The works have many similarities besides their central status in their respective cultures: in both, the lovers are thwarted by their families’ opposition; in both, the heroine’s family chooses another husband for her; in both, the vehemence of the lovers’ emotion wreaks social havoc and leads to their deaths. But where Romeo and Juliet’s love is characterized by its precipitous speed, that of Layli and Majnun lasts a lifetime, and where Shakespeare gives us a blaze of incandescent adolescent passion, Nezami weaves a tale of prolonged absence, ascetic denial, and spiritual longing, as well as of man’s paradoxical relationship with the wilderness as the place where the amenities of civilization are replaced by the soul’s solitary confrontation with its own essential needs and nature.

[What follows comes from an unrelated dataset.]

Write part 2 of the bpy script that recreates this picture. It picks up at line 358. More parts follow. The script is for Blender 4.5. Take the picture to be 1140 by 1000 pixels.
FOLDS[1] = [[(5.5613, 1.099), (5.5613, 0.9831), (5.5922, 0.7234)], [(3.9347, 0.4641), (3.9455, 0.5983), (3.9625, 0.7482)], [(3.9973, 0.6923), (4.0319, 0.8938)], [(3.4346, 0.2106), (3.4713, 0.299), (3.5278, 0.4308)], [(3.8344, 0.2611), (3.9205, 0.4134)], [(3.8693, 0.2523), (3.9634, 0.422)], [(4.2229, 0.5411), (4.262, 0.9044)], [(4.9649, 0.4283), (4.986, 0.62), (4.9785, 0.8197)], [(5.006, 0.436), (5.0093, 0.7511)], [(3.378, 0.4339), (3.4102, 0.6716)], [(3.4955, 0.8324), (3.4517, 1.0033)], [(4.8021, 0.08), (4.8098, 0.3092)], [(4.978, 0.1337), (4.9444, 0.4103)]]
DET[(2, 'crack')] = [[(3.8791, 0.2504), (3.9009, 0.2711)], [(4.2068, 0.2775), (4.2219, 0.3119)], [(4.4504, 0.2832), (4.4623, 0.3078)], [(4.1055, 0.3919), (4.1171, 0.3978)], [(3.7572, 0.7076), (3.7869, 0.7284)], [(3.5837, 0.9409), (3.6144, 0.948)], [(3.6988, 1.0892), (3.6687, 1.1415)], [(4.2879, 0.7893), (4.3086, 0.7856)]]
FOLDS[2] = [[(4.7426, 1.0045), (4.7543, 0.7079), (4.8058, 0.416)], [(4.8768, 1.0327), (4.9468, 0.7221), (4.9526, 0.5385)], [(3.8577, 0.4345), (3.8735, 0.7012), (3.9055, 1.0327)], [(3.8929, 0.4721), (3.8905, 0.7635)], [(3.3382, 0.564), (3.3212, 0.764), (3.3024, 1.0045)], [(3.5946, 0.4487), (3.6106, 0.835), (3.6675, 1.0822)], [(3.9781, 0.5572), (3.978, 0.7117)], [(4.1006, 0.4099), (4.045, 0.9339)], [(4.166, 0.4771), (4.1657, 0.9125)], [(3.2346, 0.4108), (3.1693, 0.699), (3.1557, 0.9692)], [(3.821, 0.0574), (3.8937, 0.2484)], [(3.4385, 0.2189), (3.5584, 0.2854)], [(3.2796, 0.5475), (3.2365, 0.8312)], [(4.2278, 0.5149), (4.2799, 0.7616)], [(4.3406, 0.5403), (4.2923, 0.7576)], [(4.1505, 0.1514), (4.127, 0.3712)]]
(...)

Because of its emphasis on asceticism and absence, Nezami’s masterpiece has often been interpreted as an allegory of Sufi aspiration, and much of the richness of his telling of the tale lies in the way that it blends the psychology of erotic longing with that of spiritual self-denial, so that the poem can be read simultaneously as a tale of tragically thwarted lovers and as a mystical renunciation of the physical world and of everyday human society.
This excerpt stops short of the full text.